June 21, 2024

In chess, there is a parlance called “the queen’s gambit.” It is a strategic opening move where the pawn in front of the queen is moved two blocks away as a sacrifice. The aim is to bait the opponent to stay the pawn so that the queen will have an easier access to take off from its trench. If the queen is already free to roam the board, it creates an advantage since it is the most powerful piece in the game. Grandmasters have implored this move through the years with success. It has created champions out of it. You see, in the game of chess, the opening move is as important as the closing.
Chess originated from the medieval period that finds its roots in the struggle for fiefdom. This is why the pieces are so intertwined with a kingdom that there is a king, a queen, bishops, horses, towers, and soldiers who are called pawns. Making full use of all these assets demands planning and strategy. It requires political acumen. No wonder, despite the evolution of politics to what it is today, chess remains to be an analytic clone to what goes on in every government.
The Philippines is not an exemption. The administration and the opposition have been playing chess over the past decades that the first one to blink will surely be checkmated. The move and the counter-moves are so precise that it is like grandmasters pitting their brains on how to outsmart each other with the highest stake being the leadership of the nation.
When he was elected president, Rodrigo Duterte made the opening move by announcing that his administration will eradicate the problem of illegal drugs within six months. The promise did not materialize because three years hence, the drug menace prevails. This is where the opposition came into play. The opening is obviously the “queen’s gambit.” Why the queen’s gambit? Because they are being led by a woman in the person of Vice President Leni Robredo.
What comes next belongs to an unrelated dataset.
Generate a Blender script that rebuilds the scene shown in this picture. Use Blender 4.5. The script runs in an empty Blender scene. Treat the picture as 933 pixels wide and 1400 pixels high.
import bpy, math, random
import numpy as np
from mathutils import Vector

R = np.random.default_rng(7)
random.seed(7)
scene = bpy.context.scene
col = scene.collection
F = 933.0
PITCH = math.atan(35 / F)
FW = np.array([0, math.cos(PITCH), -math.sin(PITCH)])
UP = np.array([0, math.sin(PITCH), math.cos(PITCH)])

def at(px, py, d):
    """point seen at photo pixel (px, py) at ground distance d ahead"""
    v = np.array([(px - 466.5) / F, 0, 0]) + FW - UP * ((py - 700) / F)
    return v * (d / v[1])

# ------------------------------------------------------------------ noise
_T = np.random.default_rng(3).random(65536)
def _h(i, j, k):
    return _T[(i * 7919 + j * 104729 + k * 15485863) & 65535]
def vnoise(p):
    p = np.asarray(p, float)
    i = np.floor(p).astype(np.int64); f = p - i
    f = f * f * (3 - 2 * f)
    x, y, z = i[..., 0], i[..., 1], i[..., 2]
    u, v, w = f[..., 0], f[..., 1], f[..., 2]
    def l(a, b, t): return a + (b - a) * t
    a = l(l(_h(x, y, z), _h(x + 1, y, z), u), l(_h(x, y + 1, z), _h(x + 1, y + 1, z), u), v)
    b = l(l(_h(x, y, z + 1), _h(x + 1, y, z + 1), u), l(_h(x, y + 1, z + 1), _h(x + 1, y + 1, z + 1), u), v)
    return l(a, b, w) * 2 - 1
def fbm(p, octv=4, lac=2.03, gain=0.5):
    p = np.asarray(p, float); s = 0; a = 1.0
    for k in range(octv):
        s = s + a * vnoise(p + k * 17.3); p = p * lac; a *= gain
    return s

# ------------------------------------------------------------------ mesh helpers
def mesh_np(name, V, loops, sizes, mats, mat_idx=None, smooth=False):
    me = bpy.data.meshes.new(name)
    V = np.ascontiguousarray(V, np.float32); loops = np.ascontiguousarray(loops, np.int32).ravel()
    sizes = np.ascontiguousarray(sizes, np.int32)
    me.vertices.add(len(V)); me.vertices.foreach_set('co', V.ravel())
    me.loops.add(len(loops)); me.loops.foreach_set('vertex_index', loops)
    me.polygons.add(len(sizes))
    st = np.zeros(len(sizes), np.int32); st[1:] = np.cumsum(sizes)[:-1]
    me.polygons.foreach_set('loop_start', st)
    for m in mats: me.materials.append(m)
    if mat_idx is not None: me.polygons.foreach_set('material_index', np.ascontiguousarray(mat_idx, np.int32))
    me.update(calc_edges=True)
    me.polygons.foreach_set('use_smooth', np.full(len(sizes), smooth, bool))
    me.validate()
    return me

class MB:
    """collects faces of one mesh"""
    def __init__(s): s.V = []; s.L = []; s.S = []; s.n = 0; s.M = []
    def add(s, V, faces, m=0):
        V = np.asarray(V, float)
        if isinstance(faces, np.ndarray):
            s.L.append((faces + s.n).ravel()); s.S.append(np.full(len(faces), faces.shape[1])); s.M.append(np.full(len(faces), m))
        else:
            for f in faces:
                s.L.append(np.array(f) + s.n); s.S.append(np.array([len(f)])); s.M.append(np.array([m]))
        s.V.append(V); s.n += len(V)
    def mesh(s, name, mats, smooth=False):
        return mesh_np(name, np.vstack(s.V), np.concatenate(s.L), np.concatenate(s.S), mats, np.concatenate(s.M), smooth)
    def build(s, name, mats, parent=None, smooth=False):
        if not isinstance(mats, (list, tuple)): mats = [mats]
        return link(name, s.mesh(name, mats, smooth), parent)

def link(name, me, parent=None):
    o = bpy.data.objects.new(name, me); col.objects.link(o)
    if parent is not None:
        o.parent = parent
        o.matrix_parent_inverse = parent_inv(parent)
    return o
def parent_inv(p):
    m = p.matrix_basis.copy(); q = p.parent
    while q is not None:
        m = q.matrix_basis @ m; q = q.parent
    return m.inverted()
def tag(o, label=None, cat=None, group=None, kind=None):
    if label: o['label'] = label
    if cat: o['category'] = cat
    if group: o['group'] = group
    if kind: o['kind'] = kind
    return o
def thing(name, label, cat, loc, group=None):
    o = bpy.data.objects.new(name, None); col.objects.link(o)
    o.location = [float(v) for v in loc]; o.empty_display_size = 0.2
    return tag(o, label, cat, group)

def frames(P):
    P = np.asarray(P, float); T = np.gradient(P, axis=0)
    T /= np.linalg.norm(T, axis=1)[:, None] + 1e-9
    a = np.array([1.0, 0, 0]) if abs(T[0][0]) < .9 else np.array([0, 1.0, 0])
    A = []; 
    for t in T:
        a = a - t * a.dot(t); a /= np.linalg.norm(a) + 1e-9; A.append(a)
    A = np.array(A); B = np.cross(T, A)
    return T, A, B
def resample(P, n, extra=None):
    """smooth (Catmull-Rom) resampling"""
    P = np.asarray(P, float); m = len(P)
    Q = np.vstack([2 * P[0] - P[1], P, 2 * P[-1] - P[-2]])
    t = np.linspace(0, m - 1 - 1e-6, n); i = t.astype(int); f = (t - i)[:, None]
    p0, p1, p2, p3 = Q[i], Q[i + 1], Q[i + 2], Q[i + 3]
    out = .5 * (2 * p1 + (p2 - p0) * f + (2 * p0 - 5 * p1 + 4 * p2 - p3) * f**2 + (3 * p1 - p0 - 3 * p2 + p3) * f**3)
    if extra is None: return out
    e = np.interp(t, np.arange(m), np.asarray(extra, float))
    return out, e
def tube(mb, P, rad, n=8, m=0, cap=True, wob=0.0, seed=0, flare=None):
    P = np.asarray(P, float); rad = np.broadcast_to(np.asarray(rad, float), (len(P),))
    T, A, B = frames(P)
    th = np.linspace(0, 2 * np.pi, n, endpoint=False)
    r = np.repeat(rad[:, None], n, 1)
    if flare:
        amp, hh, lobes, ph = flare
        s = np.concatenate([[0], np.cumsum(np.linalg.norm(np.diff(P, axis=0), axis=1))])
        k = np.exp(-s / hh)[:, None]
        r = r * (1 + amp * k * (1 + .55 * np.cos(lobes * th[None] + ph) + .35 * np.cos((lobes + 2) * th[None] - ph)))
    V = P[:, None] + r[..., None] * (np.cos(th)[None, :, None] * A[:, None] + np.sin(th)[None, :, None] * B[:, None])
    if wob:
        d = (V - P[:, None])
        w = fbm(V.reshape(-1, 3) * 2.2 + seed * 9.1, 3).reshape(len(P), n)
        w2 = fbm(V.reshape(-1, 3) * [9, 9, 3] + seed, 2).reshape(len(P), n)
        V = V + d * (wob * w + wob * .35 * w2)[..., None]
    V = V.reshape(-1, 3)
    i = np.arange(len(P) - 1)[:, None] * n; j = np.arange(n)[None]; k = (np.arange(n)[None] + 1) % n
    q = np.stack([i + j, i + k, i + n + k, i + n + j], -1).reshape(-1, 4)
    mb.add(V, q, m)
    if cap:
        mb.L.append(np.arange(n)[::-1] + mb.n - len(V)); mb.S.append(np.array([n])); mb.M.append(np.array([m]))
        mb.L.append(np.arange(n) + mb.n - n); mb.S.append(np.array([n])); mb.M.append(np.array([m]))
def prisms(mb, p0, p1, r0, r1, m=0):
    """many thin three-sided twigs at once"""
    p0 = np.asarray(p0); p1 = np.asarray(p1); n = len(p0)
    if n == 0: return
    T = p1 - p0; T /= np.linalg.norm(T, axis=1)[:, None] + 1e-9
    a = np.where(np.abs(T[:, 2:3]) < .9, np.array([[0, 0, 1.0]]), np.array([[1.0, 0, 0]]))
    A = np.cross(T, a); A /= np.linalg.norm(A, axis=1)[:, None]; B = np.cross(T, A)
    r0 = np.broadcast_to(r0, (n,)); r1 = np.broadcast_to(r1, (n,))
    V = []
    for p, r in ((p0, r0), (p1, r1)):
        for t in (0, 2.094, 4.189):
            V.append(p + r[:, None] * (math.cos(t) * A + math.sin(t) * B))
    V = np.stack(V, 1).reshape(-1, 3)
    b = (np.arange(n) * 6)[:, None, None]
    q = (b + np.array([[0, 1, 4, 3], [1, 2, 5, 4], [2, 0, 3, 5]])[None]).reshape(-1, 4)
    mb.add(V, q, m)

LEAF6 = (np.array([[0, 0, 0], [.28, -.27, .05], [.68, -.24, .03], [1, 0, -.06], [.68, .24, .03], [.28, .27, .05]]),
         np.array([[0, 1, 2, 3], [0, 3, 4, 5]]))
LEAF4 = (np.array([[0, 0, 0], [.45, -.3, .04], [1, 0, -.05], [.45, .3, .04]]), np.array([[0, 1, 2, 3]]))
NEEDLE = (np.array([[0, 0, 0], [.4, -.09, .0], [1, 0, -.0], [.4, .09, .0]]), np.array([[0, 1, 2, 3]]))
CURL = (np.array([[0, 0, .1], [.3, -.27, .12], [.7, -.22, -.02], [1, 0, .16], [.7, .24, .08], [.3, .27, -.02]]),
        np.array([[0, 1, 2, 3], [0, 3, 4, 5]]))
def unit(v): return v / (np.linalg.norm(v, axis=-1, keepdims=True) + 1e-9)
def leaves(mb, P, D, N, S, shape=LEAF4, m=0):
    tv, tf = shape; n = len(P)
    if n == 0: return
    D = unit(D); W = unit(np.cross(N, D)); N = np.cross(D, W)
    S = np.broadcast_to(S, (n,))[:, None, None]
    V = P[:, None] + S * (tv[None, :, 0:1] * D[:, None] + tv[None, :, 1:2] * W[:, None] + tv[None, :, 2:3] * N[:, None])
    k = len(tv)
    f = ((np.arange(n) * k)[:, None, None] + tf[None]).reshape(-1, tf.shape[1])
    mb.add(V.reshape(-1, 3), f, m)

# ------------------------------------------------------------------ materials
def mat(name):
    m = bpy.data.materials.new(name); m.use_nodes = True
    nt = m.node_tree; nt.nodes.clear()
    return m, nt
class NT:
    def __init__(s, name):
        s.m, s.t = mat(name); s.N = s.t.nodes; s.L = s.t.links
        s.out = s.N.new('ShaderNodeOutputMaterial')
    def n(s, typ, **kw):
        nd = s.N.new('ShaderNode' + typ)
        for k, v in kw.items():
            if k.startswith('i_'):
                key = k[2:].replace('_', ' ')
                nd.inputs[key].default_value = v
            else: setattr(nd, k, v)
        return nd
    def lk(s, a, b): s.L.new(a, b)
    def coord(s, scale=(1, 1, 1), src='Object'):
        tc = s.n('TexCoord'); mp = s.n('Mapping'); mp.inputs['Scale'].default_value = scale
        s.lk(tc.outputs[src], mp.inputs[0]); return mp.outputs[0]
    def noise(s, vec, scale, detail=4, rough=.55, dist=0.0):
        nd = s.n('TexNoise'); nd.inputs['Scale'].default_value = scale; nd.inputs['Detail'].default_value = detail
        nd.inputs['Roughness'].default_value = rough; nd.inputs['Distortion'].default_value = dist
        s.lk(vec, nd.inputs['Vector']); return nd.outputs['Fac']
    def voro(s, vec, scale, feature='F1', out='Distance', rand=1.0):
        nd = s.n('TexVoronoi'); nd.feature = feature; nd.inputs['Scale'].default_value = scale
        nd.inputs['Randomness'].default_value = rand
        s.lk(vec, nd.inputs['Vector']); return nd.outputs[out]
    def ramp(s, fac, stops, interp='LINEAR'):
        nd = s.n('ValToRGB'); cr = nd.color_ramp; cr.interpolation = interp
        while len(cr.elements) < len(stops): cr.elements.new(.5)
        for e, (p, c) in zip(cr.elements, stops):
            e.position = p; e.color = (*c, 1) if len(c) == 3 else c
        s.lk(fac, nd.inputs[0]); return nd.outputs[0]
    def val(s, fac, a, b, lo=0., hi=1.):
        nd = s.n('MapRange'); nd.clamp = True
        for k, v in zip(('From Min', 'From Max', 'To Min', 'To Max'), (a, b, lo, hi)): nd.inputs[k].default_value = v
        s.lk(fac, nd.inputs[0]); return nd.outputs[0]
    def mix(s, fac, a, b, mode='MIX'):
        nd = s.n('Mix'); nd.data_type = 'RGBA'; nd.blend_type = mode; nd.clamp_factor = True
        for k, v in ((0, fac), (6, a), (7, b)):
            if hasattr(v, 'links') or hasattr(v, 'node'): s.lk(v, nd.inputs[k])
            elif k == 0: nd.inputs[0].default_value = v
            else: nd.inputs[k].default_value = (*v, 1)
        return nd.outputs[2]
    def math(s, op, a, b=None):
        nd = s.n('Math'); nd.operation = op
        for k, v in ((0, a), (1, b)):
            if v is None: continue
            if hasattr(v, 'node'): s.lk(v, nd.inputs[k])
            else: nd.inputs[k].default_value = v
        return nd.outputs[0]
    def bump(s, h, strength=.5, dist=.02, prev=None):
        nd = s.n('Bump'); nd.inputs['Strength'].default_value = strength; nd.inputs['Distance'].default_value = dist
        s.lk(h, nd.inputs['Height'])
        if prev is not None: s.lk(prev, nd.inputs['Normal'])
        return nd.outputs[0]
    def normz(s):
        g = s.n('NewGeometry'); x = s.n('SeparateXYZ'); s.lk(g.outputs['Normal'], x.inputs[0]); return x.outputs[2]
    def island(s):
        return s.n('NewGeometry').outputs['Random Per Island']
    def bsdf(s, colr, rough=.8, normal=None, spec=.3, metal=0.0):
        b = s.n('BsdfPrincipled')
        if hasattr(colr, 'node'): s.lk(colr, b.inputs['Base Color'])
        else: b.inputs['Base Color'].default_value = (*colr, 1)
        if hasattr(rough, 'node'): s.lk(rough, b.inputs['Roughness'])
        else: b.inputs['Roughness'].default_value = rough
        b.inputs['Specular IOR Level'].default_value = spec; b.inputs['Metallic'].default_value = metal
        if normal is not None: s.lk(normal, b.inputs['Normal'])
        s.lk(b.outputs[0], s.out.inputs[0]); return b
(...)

The Vice President has criticized the drug war of the administration, saying that it is anti-poor. Most of those who have died or were arrested are poor people who do not know their rights. She paints a gruesome image where extrajudicial killing is as rampant as the traffic violations in Manila. She goes on to say that the method being employed by Duterte is rapt with human rights abuses and thus, needs “tweaking.”
At first glance, the observation of Robredo appears logical. Human rights advocates are sounding the alarm to the extent that they are filing a case against Duterte in the Criminal Court of Justice. International observers, too, are complaining there is too much killing in the country that it must stop or else certain economic gains in the form of foreign aids will be cut. In the light of this pressure, the President is supposed to relent. If it were a chess match, his move is to take the bait and compromise his position by taking a more defensive stance. On second thought, the Vice President must be politicking.
Good thing Duterete isn’t biting. He is not taking the queen’s gambit. Why should he? His anti-drug program is right on track as proven by the survey conducted by Pulse Asia showing that 81 percent of Filipinos have expressed their satisfaction over it. Consequently, the Philippine National Police came up with a data showing the index crimes such as robberies, theft, snatching, homicide, and the like have dramatically declined. People feel safer and are more confident about their well-being. There are lesser barangays that are contaminated by drugs with residents devoting themselves into useful endeavors rather than sniffing shabu. They know that Duterte means business and when he says that the days of the pushers and the users are numbered, he means it.
Hence, what is there to “tweak?” This word that was used by the Vice President is so general that even those who want to side with her are at a loss. What precisely does she mean and how will the “tweaking” be implemented? The problem with Robredo’s suggestion is that even she does not know what she is talking about. It is obvious.
No sooner than she made the impression that the anti-drug policy of the President needs
“tweaking” that the position of the anti-drug czar was offered to her – not only once but several times. Good move. If she feels that the government is failing and that she has the solution, it is her patriotic and sworn duty to remedy the problem and impose her own will by showing the Filipinos that her “tweaking” works. But no. She refused saying that the failure of the administration should not be passed on to her. She is like Pontious Pilate who found Jesus guilty yet washed his hands clean of his impending death.
The queen’s gambit failed. Robredo’s sacrifice back-fired on her and her Liberal Party. Already, both are reeling from the people’s backlash because of their incessant talking without any firm policy to back it up. History has judged them. Have they not suffered a zero in the last election?
Well, as for their queen, she is in the worst position in her young political career. If she accepts her appointment as the anti-drug czar, she probably cannot approximate what Duterte has achieved so far. If she refuses, she will be looked upon as a blabber with no direction who is better off by shutting her mouth than being a vocal critic of the administration.